Witzburg also found that the Civilian Office of Police Accountability and the department’s Bureau of Internal Affairs don’t consistently pursue violations when officers fail to report misconduct.
“One of the ways that we solve crimes is that we ask people, we ask Chicagoans to report to the police department,” Witzburg said. “We cannot ask people to report crimes to a police department which does not expect the same of its members.”
Witzburg said it’s “critically important” to have an anonymous method for officers to report misconduct due to the “very real” concerns they have of possible retaliation that could come with attaching their name to such a complaint. Having such a reporting tool is a “best practice” throughout law enforcement, she said.
Recommendations from Witzburg’s office to the CPD include: incorporating duty-to-report requirements into its in-service training program; resolving internal inconsistencies in its own policies; and enacting policies that allow for trackable, verified, anonymous misconduct complaints made through OIG’s CPD Member Hotline, or another similar system, to satisfy members’ reporting obligations.
The police department should also regularly inform members of all available misconduct reporting methods, while COPA and the BIA should consistently pursue rule violations when officers fail to report misconduct.
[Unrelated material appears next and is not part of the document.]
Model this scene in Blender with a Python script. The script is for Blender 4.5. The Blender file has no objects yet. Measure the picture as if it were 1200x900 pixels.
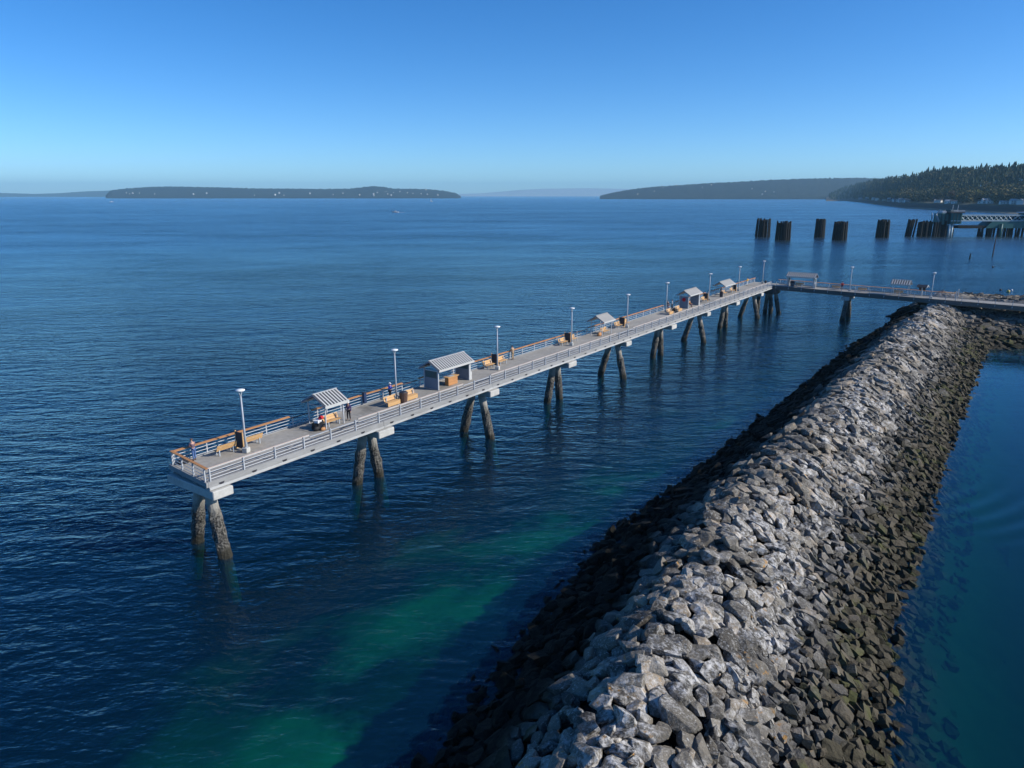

Witzburg said the CPD’s response to these recommendations has been mixed. The department has pledged to improve its training and make sure officers are more aware of their duty to report misconduct.
But the CPD has not committed to adding a verified, anonymous reporting mechanism, saying instead it would commit to reviewing that matter further.
“Chicago has a long and challenging history with misconduct in the police department and with the code of silence,” she said. “Thorough, thoughtful, meaningful enforcement of these rules is the only way that we leave that history behind us. It is the only way that we move ahead to an accountable and effective and legitimate police department.”